La nouvelle présidente du Conseil de presse du Québec, Paule Beaugrand-Champagne, note pour sa part que si les femmes sont peu représentées dans les postes de cadres, c'est souvent parce qu'elles n'osent pas les demander, se disant qu'elles ne seront pas capables. «Moi j'ai très tôt occupé des postes de direction parce que c'est ce qui m'intéressait dans le métier, note cette journaliste qui a travaillé dans presque tous les médias du Québec. Je ne peux pas dire que j'ai fait face à des attitudes sexistes.

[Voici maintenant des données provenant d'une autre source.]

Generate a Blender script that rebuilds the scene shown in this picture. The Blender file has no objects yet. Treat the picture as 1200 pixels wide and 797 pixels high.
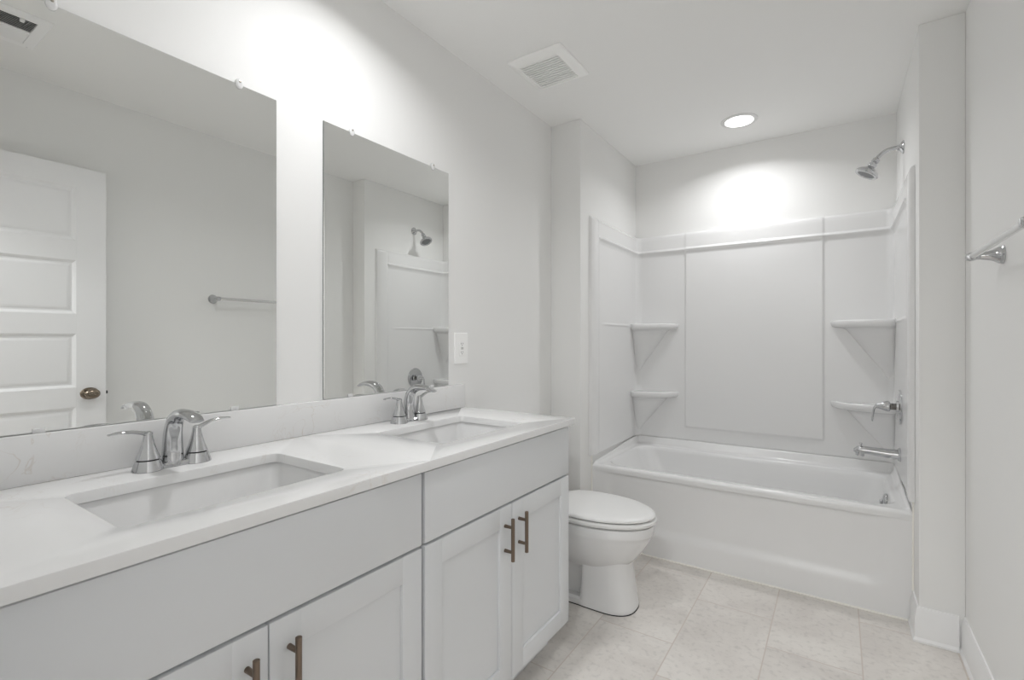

Par contre, j'ai souvent eu droit à une attitude de surprise de la part des gens qui semblaient se demander comment j'avais pu obtenir ce poste.»

Nombreuses sont celles qui estiment que la fin abrupte de Nougayrède et d'Abramson en découragera plus d'une de rêver diriger une salle de rédaction un jour.

Plus de signatures d'hommes

Vendredi, l'ombudsman du New York Times, Margaret Sullivan, citait une étude du Women Media Center qui note que dans les 10 journaux les plus importants des États-Unis, les hommes signent 63 % des articles du premier cahier. Le New York Times est le journal où le fossé entre les hommes et les femmes est le plus grand: 69 % des signatures du premier cahier sont masculines. De plus, en général, les femmes ont tendance à couvrir des sujets comme la santé et le style de vie alors qu'on retrouve les hommes dans les sujets politiques, criminels et judiciaires.

Moins de femmes patrons

Seulement deux des 25 quotidiens américains les plus importants sont dirigés par des femmes. Selon l'American Society of News Editor, au cours des 15 dernières années, la proportion de femmes employées dans les journaux a à peine bougé: elles représentaient 36 % du personnel en 2012 et 37 % en 1998. Environ 35 % occupaient des postes de supervision en 2012, une proportion qui n'a pas beaucoup changé depuis 1998 alors qu'elles comptaient pour 34 % des postes de supervision.